Nunca se supo que ocurrió con aquellos tres valientes. Las versiones fueron variadas, según el lado que la contó. Pero lo cierto es que los cuatro milicianos restantes  pudieron regresar con la preciada carga hacia Tucumán. Cruzaron por los Valles Calchaquíes,  atravesaron San Carlos y bajaron por el Yocavil, por caminos de cornisa hasta Trancas. Allí fueron anoticiados de que el gobernador Bernabé Aráoz había sido derrocado por sus enemigos internos, apoyados por Gorriti e Ibarra. El caudillo se encontraba rearmando sus fuerzas para retomar el gobierno, para lo cual había movilizado a los gauchos de toda la provincia.

Enviaron un mensajero para que les diera la noticia del éxito de su misión, y se dirigieron a la iglesia para hablar con el cura del pueblo. Horrorizado, el sacerdote don Miguel Laguna de inmediato ordenó que se llevara la carga al cementerio del pueblo, donde se le dio cristiana sepultura en medio del hermetismo que la situación requería.

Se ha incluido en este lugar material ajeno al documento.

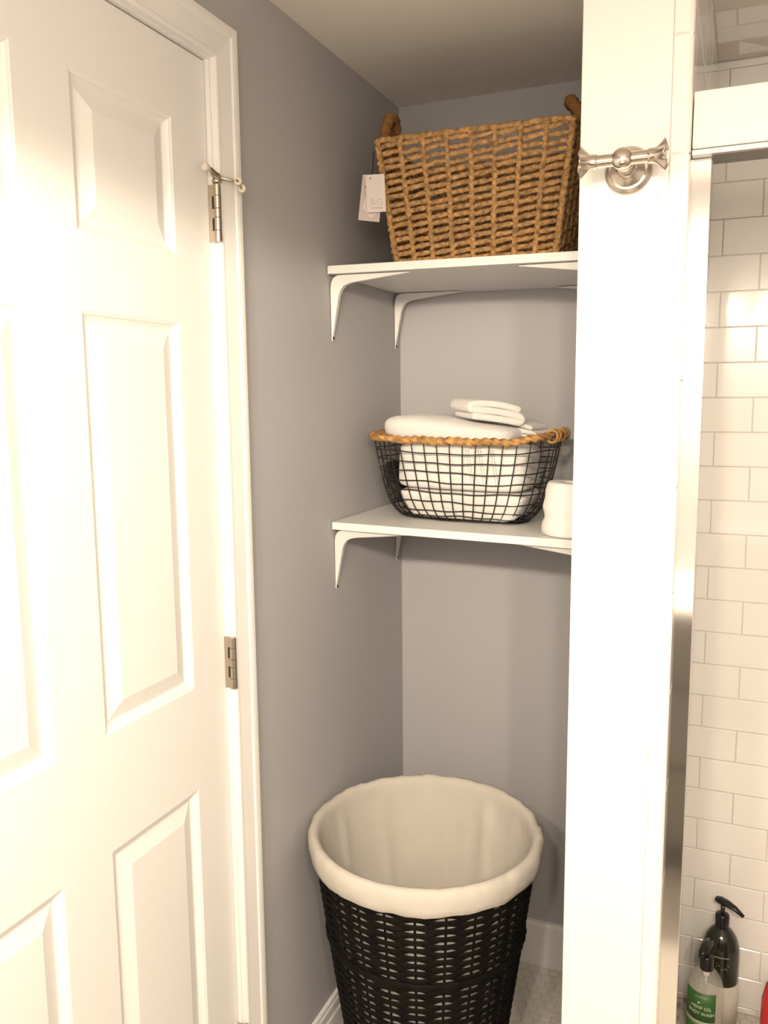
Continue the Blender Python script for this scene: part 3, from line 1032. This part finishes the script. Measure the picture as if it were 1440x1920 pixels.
# liner: inside, over the padded rim, and down outside as a cuff
def liner_fn(r, z, a):
    fold = noise.noise(Vector((math.cos(a) * 2.2, math.sin(a) * 2.2, 1.3)))
    f2 = noise.noise(Vector((math.cos(a) * 6.0, math.sin(a) * 6.0, z * 3)))
    f3 = noise.noise(Vector((math.cos(a) * 11.0, math.sin(a) * 11.0, z * 14)))
    rr, zz = r, z
    if z < 0 or r < 0: return r, z
    return rr, zz
lin = [(0.0, 0.018), (R0 - 0.02, 0.018), (R0 - 0.010, 0.03)]
for q in range(1, 11):
    z = 0.03 + (HH - 0.075) * q / 10
    lin.append((hr(z) - 0.0085 - 0.004 * math.sin(PI * q / 10), z))
n_in = len(lin)
lin += [(R1 - 0.0125, HH - 0.022), (R1 - 0.0110, HH - 0.007), (R1 - 0.007, HH + 0.002), (R1 + 0.000, HH + 0.0055), (R1 + 0.007, HH + 0.003),
        (R1 + 0.0115, HH - 0.005), (R1 + 0.0120, HH - 0.018), (R1 + 0.0100, HH - 0.032), (R1 + 0.0070, HH - 0.046), (R1 + 0.0040, HH - 0.048), (R1 + 0.0030, HH - 0.038)]
bm = bmesh.new()
NA = 128
rings = []
for idx, (r, z) in enumerate(lin):
    ring = []
    for k_ in range(NA):
        a = 2 * PI * k_ / NA
        c, s_ = math.cos(a), math.sin(a)
        f1 = noise.noise(Vector((c * 2.6, s_ * 2.6, 3.1)))
        f2 = noise.noise(Vector((c * 7.0, s_ * 7.0, z * 4)))
        f3 = noise.noise(Vector((c * 16.0, s_ * 16.0, z * 30)))
        rr, zz = r, z
        if idx < n_in and idx > 1:                           # inside: long vertical folds
            w = min(1, idx / 4)
            rr += w * (-0.010 * max(0, f1) - 0.010 * max(0, f2) + 0.0012 * f3)
        elif idx >= n_in:
            rr += 0.0028 * f2 + 0.0026 * f3
            zz += 0.0026 * f2 + 0.0024 * f3
            if idx > n_in + 6: zz += 0.004 * f2 + 0.004 * f1
        rr = max(rr, 0)
        ring.append(bm.verts.new((rr * c, rr * s_, zz)))
    rings.append(ring)
for A, B in zip(rings, rings[1:]):
    for k_ in range(NA):
        bm.faces.new((A[k_], A[(k_ + 1) % NA], B[(k_ + 1) % NA], B[k_]))
bmesh.ops.remove_doubles(bm, verts=bm.verts, dist=1e-6)
ln = build('liner', bm, M['liner'], HM, smooth=True)
ln['label'] = 'cream cotton liner folded over the rim'

# ------------------------------------------------------------------ robe hook on the partition
RK = empty('robe_hook', (0.6530, YP - 0.0004, 1.8060))
tag(RK, 'brushed nickel double robe hook on the white partition face', 'hook')
RY = Matrix.Rotation(PI / 2, 4, 'X')                        # lathe axis z -> -y (out of the wall)
lathe('backplate', [(0.0, 0.0), (0.0325, 0.0), (0.0330, 0.002), (0.0320, 0.0045), (0.0285, 0.0062), (0.0272, 0.0080), (0.0262, 0.0086), (0.0240, 0.0078), (0.0225, 0.0090),
                    (0.0160, 0.0135), (0.0120, 0.0175), (0.0108, 0.0205), (0, 0.0205)], M['nickel'], RK, n=48, mtx=RY)
lathe('post', [(0.0105, 0.019), (0.0100, 0.030), (0.0100, 0.041), (0.0118, 0.0425), (0.0124, 0.046), (0.0118, 0.0495), (0.0100, 0.051),
               (0.0118, 0.056), (0.0138, 0.061), (0.0146, 0.067), (0.0138, 0.073), (0.0105, 0.0775), (0.0050, 0.0795), (0, 0.080)], M['nickel'], RK, n=32, mtx=RY)
RX = Matrix.Translation((0, -0.0665, 0.0)) @ Matrix.Rotation(PI / 2, 4, 'Y')
lathe('cross_bar', [(0.0, -0.046), (0.0085, -0.046), (0.0088, -0.040), (0.0085, -0.036), (0.0085, 0.036), (0.0088, 0.040), (0.0085, 0.046), (0, 0.046)], M['nickel'], RK, n=28, mtx=RX)
for sgn in (-1, 1):
    def petal(r, z, a):
        w = max(0.0, (abs(z) - 0.040) / 0.016)
        return r * (1 + 0.16 * w * math.cos(4 * a)), z - sgn * 0.002 * w * math.cos(4 * a)
    pr = [(0.0088, 0.033), (0.0100, 0.034), (0.0098, 0.0375), (0.0102, 0.043), (0.0130, 0.048), (0.0175, 0.0545), (0.0186, 0.0560), (0.0165, 0.0565), (0.0115, 0.0535), (0.0040, 0.0525), (0, 0.0525)]
    lathe('flared_tip', [(r, z * sgn) for r, z in pr], M['nickel'], RK, n=40, mtx=RX, fn=petal)

# ------------------------------------------------------------------ bottles in the shower
def pump(par, zc, r, azim, head=0.030, m='black_plastic', stem=0.028, nozzle=0.052):
    lathe('pump_collar', [(0, zc - 0.004), (r * 0.98, zc - 0.004), (r, zc), (r, zc + 0.024), (r * 0.92, zc + 0.027), (r * 0.55, zc + 0.030), (0, zc + 0.030)], M[m], par, n=24)
    lathe('pump_stem', [(0.0046, zc + 0.028), (0.0046, zc + 0.030 + stem), (0, zc + 0.030 + stem)], M[m], par, n=14)
    zt = zc + 0.030 + stem
    c, s_ = math.cos(azim), math.sin(azim)
    pts = [(-0.016 * c, -0.016 * s_, zt + 0.006), (-0.006 * c, -0.006 * s_, zt + 0.0065), (0.010 * c, 0.010 * s_, zt + 0.0055), (0.030 * c, 0.030 * s_, zt + 0.001), (nozzle * c, nozzle * s_, zt - 0.009)]
    tube('pump_head', pts, [0.0078, 0.0098, 0.0092, 0.0068, 0.0042], M[m], par, n=12, squash=(0.8, 1.15), up0=(0, 0, 1))

def wrap(name, r, z0, z1, a0, a1, m, par, n=20):
    bm = bmesh.new()
    add_lathe(bm, [(r - 0.0004, z0), (r, z0), (r, z1), (r - 0.0004, z1)], n, a0=a0, a1=a1)
    return build(name, bm, m, par, smooth=True)

def bend_text(bm, r, z, az, slant=0.0):
    """lay flat text (xy) on a cylinder of radius r round z, centred on azimuth az"""
    for v in bm.verts:
        x, y, d = v.co
        a = az + x / r
        v.co = Vector(((r + d) * math.cos(a), (r + d) * math.sin(a), z + y + slant * x))
    return bm

DB = empty('pump_bottle', (0.8270, -0.0560, 0.0005))
tag(DB, 'tall dark green pump bottle with a cream lower band against the tiled shower wall', 'bottle', 'bottles on the shower floor')
DR = 0.0415
lathe('bottle_body', [(0, 0.0), (DR - 0.004, 0.0), (DR, 0.003), (DR, 0.189), (DR - 0.0015, 0.207), (DR - 0.008, 0.228), (DR - 0.018, 0.243), (0.0165, 0.250), (0.0140, 0.253), (0, 0.254)], M['dark_bottle'], DB, n=48)
wrap('cream_band', DR + 0.0004, 0.014, 0.122, -PI * 0.97, PI * 0.97, M['cream_label'], DB, n=48)
vaz = math.atan2(-2.04694 + 0.056, 0.81632 - 0.827)
bm = bmesh.new()
xs_ = 0
for i, wd in enumerate((3, 2, 3, 4, 2, 4, 3, 2, 3, 3)):
    t_ = bmesh.new()
    add_box(bm, -0.017 + xs_, -0.017 + xs_ + wd * 0.00085, -0.0016, 0.0016, 0.0002, 0.0006)
    xs_ += wd * 0.00085 + 0.0009
build('label_lettering', bend_text(bm, DR, 0.196, vaz + 0.10), M['label_grey'], DB)
bm = bmesh.new()
for (x0, x1, y0, y1) in ((-0.010, 0.016, -0.0012, 0.0008), (-0.006, 0.018, -0.0052, -0.0034), (-0.012, 0.010, -0.0092, -0.0076), (0.0, 0.014, -0.0128, -0.0114)):
    add_box(bm, x0, x1, y0, y1, 0.0002, 0.0005)
build('label_print', bend_text(bm, DR, 0.180, vaz + 0.05), M['label_grey'], DB)
pump(DB, 0.2550, 0.0158, -0.45, stem=0.022, nozzle=0.050)

CB = empty('soap_bottle', (0.7985, -0.1720, 0.0005))
tag(CB, 'clear pump bottle with green label in front of the dark bottle', 'bottle', 'bottles on the shower floor')
CR = 0.0385
lathe('bottle_body', [(0, 0.0), (CR - 0.004, 0.0), (CR, 0.003), (CR, 0.164), (CR - 0.001, 0.174), (CR - 0.005, 0.190), (CR - 0.013, 0.205), (CR - 0.021, 0.2125), (0.0125, 0.2155), (0.0120, 0.224), (0, 0.224)], M['clear'], CB, n=48)
lathe('liquid_soap', [(0, 0.003), (CR - 0.0045, 0.003), (CR - 0.0020, 0.006), (CR - 0.0020, 0.176), (0, 0.176)], M['soap'], CB, n=40)
lathe('dip_tube', [(0, 0.012), (0.0028, 0.012), (0.0028, 0.196), (0.0070, 0.198), (0.0075, 0.2230), (0, 0.2230)], M['paper'], CB, n=14)
caz = math.atan2(-2.04694 + 0.172, 0.81632 - 0.7985)
la0, la1 = caz - 1.30, caz + 0.62
lb = wrap('green_label', CR + 0.0005, 0.108, 0.176, la0, la1, M['green_label'], CB, n=26)
wrap('pale_band', CR + 0.0006, 0.097, 0.108, la0, la1, M['pale_green'], CB, n=26)
wrap('lower_label', CR + 0.0005, 0.016, 0.097, la0, la1, M['green_label'], CB, n=26)
tc_ = caz - 0.20
for body, size, z, da in (('HEMP OIL', 0.0105, 0.1400, 0.0), ('BODY WASH', 0.0100, 0.1265, 0.0)):
    build('label_lettering', bend_text(text_bm(body, size), CR + 0.0007, z, tc_ + da, 0.0), M['label_print'], CB)
bm = bmesh.new()                                            # little leaf emblem and the line of small print above it
for ang in (-0.9, -0.45, 0, 0.45, 0.9):
    L_ = 0.0052 if ang == 0 else 0.0040
    d_ = Vector((math.sin(ang), math.cos(ang)))
    p_ = Vector((-d_.y, d_.x))
    q = [Vector((0, 0)), d_ * L_ * 0.5 + p_ * 0.0009, d_ * L_, d_ * L_ * 0.5 - p_ * 0.0009]
    bm.faces.new([bm.verts.new((v.x, v.y - 0.001, 0.0003)) for v in q])
add_box(bm, -0.0025, 0.0025, -0.0020, -0.0013, 0.0002, 0.0004)
build('label_emblem', bend_text(bm, CR + 0.0006, 0.1520, tc_ - 0.12), M['label_print'], CB)
bm = bmesh.new()
xs_ = 0
for wd in (3, 4, 2, 3, 3, 4, 2, 4, 3):
    add_box(bm, -0.013 + xs_, -0.013 + xs_ + wd * 0.0007, -0.0011, 0.0011, 0.0002, 0.0004)
    xs_ += wd * 0.0007 + 0.0007
build('label_small_print', bend_text(bm, CR + 0.0006, 0.1660, tc_ - 0.02), M['pale_green'], CB)
pump(CB, 0.2175, 0.0150, caz - 0.35, stem=0.018, nozzle=0.036)

RB = empty('red_bottle', (0.9560, -0.3000, 0.0005))
tag(RB, 'glossy red plastic bottle at the far right of the shower floor', 'bottle', 'bottles on the shower floor')
lathe('bottle_body', [(0, 0), (0.044, 0), (0.048, 0.004), (0.050, 0.10), (0.0505, 0.22), (0.0490, 0.262), (0.0430, 0.292), (0.032, 0.312), (0.018, 0.320), (0, 0.321)], M['red_plastic'], RB, n=44)
lathe('bottle_cap', [(0, 0.318), (0.016, 0.318), (0.016, 0.338), (0.014, 0.341), (0, 0.341)], M['red_plastic'], RB, n=24)

# ------------------------------------------------------------------ vanity cabinet behind the camera (mirrored in the polished jamb)
VN = empty('vanity_cabinet', (0.80, YN + 0.004, 0.0))
tag(VN, 'grey vanity cabinet with white counter top, seen only as a reflection in the polished jamb', 'cabinet')
box('counter_top', -0.48, 0.52, 0.0, 0.52, 0.835, 0.865, M['tile'], VN, bevel=0.003)
box('cabinet_body', -0.46, 0.50, 0.0, 0.48, 0.10, 0.834, M['cabinet'], VN, bevel=0.002)
box('toe_kick', -0.44, 0.48, 0.0, 0.42, 0.0, 0.099, M['cabinet'], VN)
for (z0_, z1_) in ((0.62, 0.82), (0.37, 0.605), (0.12, 0.355)):
    for (x0_, x1_) in ((-0.45, 0.015), (0.025, 0.49)):
        d_ = box('drawer', x0_, x1_, 0.4805, 0.498, z0_, z1_, M['cabinet'], VN, bevel=0.002)
        tube('drawer_pull', [((x0_ + x1_) / 2 - 0.05, 0.4985, (z0_ + z1_) / 2), ((x0_ + x1_) / 2 - 0.05, 0.520, (z0_ + z1_) / 2), ((x0_ + x1_) / 2 + 0.05, 0.520, (z0_ + z1_) / 2), ((x0_ + x1_) / 2 + 0.05, 0.4985, (z0_ + z1_) / 2)], 0.004, M['satin'], d_, n=8)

Cosas del destino: el 23 de marzo de 1824 en una jornada aciaga, el coronel mayor Bernabé Aráoz quien se encontraba prisionero en la casa del párroco de la antigua Iglesia de Trancas, fue anoticiado de que sería fusilado al día siguiente. Luego de confesarse y hacer sus disposiciones de última voluntad con el cura Laguna, pidió como gesto de última voluntad que se lo llevara en custodia hasta el cementerio próximo. Allí rezó de rodillas ante la tumba de su amigo Manuel Eduardo Arias, a quién pronto vería en el más allá. De vivir, el jujeño ya estaría cayendo sobre los guardias del tucumano para liberarlo de su infausto final; él tan sólo pudo rescatar sus huesos del alcance de sus enemigos. Ya tendrían la eternidad para hablar sobre lo que podría haber sido… si tan sólo hubieran tenido un poco más de tiempo.

La mañana del 24 en el muro sur del templo, mirando desafiante a los ojos de los atemorizados soldados del pelotón que le apuntaba, Bernabé Aráoz ordenó él mismo que le dispararan.

Dedicado al profesor Manuel Armas, jujeño de ley.